Article I, § 6, of the Constitution preserves the right of trial by jury in that class of cases which were triable by jury prior to the adoption of the Constitution. Mountain v. Com., 68 Pa. Superior Ct. 100. Cf. Callan v. Wilson, 127 U.S. 540, 8 S. Ct. 1301, 32 L. Ed. 223. The offense of keeping a disorderly house was a misdemeanor, an indictable offense, triable by jury prior to the adoption of the Constitution of this Commonwealth in 1873. Section 511 of the Act of June 24, 1939, P.L. 872, 18 PS § 4511, dealing with the offense of keeping a disorderly house, substantially reenacts section 42 of the Act of March 31, 1860, P.L. 382, 18 PS § 671. This section enacted the existing common law. See Com. v. Stewart, 1 S. & R. 342; Hunter v. Com., 2 S. & R. 298. Section 511 of the Act of 1939, 18 PS § 4511, "did not create a new offense but merely defined a misdemeanor long known to the common law. Com. v. Soo Hoo Doo, 41 Pa. Superior Ct. 249": Com. v. Hartung, 156 Pa. Superior Ct. 176, 179, 39 A.2d 734. Such offense is readily recognized as more than a mere infringement of a local police regulation. The ordinance may well have as its purpose proper police regulation of such crimes, and it may be within the legislative authority granted to the City, but, in permitting a summary conviction for the offense of keeping a disorderly house under the admitted facts of this case, the ordinance clearly infringes the constitutional provision. The fact that the penalty under the ordinance may be lighter than the penalty under the statute does not make the offense, which the statute describes and designates as a misdemeanor, one punishable by summary *573 conviction under the ordinance; appellant's right to trial by jury remains inviolate.[4]

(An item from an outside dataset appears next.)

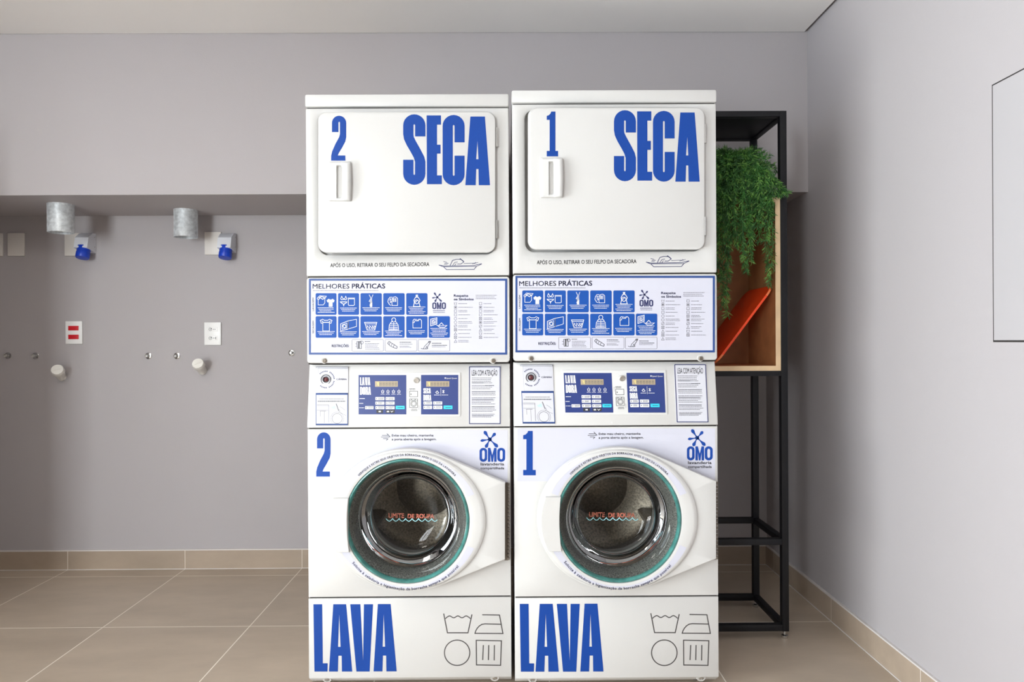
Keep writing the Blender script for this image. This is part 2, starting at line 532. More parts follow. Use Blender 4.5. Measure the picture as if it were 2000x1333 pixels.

Judgment and sentence are reversed, and appellant is discharged.

NOTES

[1] See Act of April 17, 1876, P.L. 29, as amended, 19 PS § 1189; Act of May 10, 1927, P.L. 866, § 20, 42 PS § 1060; Act of May 5, 1911, P.L. 198, § 6, as amended, 17 PS § 626 (c).

[2] Section 512 of the Act of June 24, 1939, P.L. 872, 18 PS § 4512, also provides: "Whoever . . . permits any building, . . . owned by him or under his control, to be used for the purpose of prostitution or assignation . . . is guilty of a misdemeanor, . . ." See, also, section 43 of the Act of March 31, 1860, P.L. 382, 18 PS § 591.

[3] See, also, Act of June 16, 1891, P.L. 303, § 3, 53 PS § 9566, giving police magistrates in second class cities the power "to administer oaths and examine witnesses, and hear, determine and punish, according to the laws and ordinances of such city, all cases of arrests upon view, or upon information made and warrant issued, by the police of the city . . . of all persons who may be found engaged in or be charged with drunkenness, disorderly conduct, selling liquor contrary to law, maintaining a disorderly house or bawdy house, . . . or violating any of the laws or ordinances of such city."

[4] See Taylor v. Reynolds, 92 Cal. 573, 28 P. 688; In re Jahn, 55 Kan. 694, 41 P. 956. Contra: Ogden v. City of Madison, 111 Wis. 413, 87 N.W. 568; Corporation of Amite City v. Holly, 50 La. Ann. 627, 23 So. 746; Wong v. City of Astoria, 13 Or. 538, 11 P. 295; McInerney v. City of Denver, 17 Colo. 302, 29 P. 516; Hunt v. City of Jacksonville, 34 Fla. 504, 16 So. 398.